Directions for this task: Write out the material again word for word, dropping any images it holds.

Information provided:
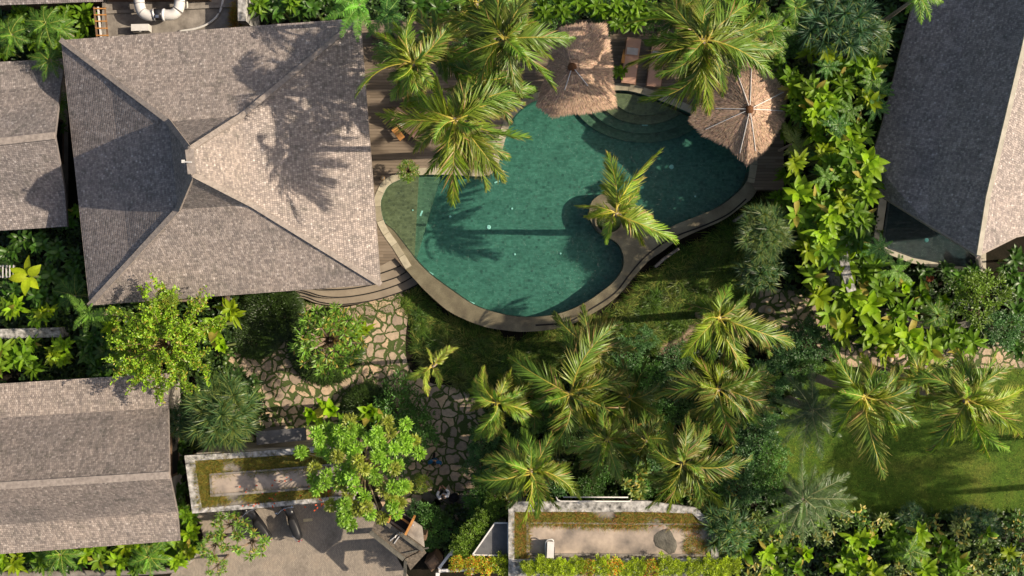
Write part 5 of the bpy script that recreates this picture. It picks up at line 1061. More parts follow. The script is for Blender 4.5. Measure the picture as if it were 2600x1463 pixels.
def v_spray(seed, col, nb=46):
    rs = np.random.RandomState(seed); lb = LB()
    for k in range(nb):
        a = k * 2.4 + rs.normal(0, .2); l = rs.uniform(.55, 1.12) if k % 3 else rs.uniform(.25, .6); z = rs.uniform(.05, .55) * (1.2 - l)
        ctl = np.array([l * .45 * math.cos(a), l * .45 * math.sin(a), z + .35]); tip = np.array([l * math.cos(a + .15), l * math.sin(a + .15), z]); t = np.linspace(0, 1, 9)[:, None]
        pts = 2 * t * (1 - t) * ctl + t * t * tip + (1 - t) ** 2 * np.array([0, 0, -.3]); lb.strip(pts, np.linspace(.022, .006, 9), (.17, .12, .06))
        for q in range(3 if l > .5 else 2):                      # side twigs
            t0 = rs.uniform(.35, .9); p0 = 2 * t0 * (1 - t0) * ctl + t0 * t0 * tip + (1 - t0) ** 2 * np.array([0, 0, -.3]); a2 = a + rs.choice([-1, 1]) * rs.uniform(.4, 1.0); p1 = p0 + np.array([math.cos(a2), math.sin(a2), rs.uniform(-.1, .35)]) * rs.uniform(.15, .34)
            for A, B, m in ((p0, p1, 60),) + (((2 * .25 * ctl + .25 * tip + .25 * np.array([0, 0, -.3]), tip, 90),) if q == 0 else ()):
                u = rs.rand(m, 1); b = A * (1 - u) + B * u + rs.normal(0, .022, (m, 3)); d = rs.normal(0, 1, (m, 3)) + [0, 0, .7]
                cl = np.array(col) * rs.uniform(.65, 1.3, (m, 1)) * rs.uniform(.75, 1.2); kk = rs.rand(m) < .12; cl[kk] = np.array([.32, .28, .04]) * rs.uniform(.8, 1.2, (kk.sum(), 1))
                lb.leaves(b, d, .05 * rs.uniform(.7, 1.4, m), .03, .1, cl, 2, .25, 'lance', rs.normal(0, .6, m))
    return lb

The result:
Write part 5 of the bpy script that recreates this picture. It picks up at line 1061. More parts follow. The script is for Blender 4.5. Measure the picture as if it were 2600x1463 pixels.
def v_spray(seed, col, nb=46):
    rs = np.random.RandomState(seed); lb = LB()
    for k in range(nb):
        a = k * 2.4 + rs.normal(0, .2); l = rs.uniform(.55, 1.12) if k % 3 else rs.uniform(.25, .6); z = rs.uniform(.05, .55) * (1.2 - l)
        ctl = np.array([l * .45 * math.cos(a), l * .45 * math.sin(a), z + .35]); tip = np.array([l * math.cos(a + .15), l * math.sin(a + .15), z]); t = np.linspace(0, 1, 9)[:, None]
        pts = 2 * t * (1 - t) * ctl + t * t * tip + (1 - t) ** 2 * np.array([0, 0, -.3]); lb.strip(pts, np.linspace(.022, .006, 9), (.17, .12, .06))
        for q in range(3 if l > .5 else 2):                      # side twigs
            t0 = rs.uniform(.35, .9); p0 = 2 * t0 * (1 - t0) * ctl + t0 * t0 * tip + (1 - t0) ** 2 * np.array([0, 0, -.3]); a2 = a + rs.choice([-1, 1]) * rs.uniform(.4, 1.0); p1 = p0 + np.array([math.cos(a2), math.sin(a2), rs.uniform(-.1, .35)]) * rs.uniform(.15, .34)
            for A, B, m in ((p0, p1, 60),) + (((2 * .25 * ctl + .25 * tip + .25 * np.array([0, 0, -.3]), tip, 90),) if q == 0 else ()):
                u = rs.rand(m, 1); b = A * (1 - u) + B * u + rs.normal(0, .022, (m, 3)); d = rs.normal(0, 1, (m, 3)) + [0, 0, .7]
                cl = np.array(col) * rs.uniform(.65, 1.3, (m, 1)) * rs.uniform(.75, 1.2); kk = rs.rand(m) < .12; cl[kk] = np.array([.32, .28, .04]) * rs.uniform(.8, 1.2, (kk.sum(), 1))
                lb.leaves(b, d, .05 * rs.uniform(.7, 1.4, m), .03, .1, cl, 2, .25, 'lance', rs.normal(0, .6, m))
    return lb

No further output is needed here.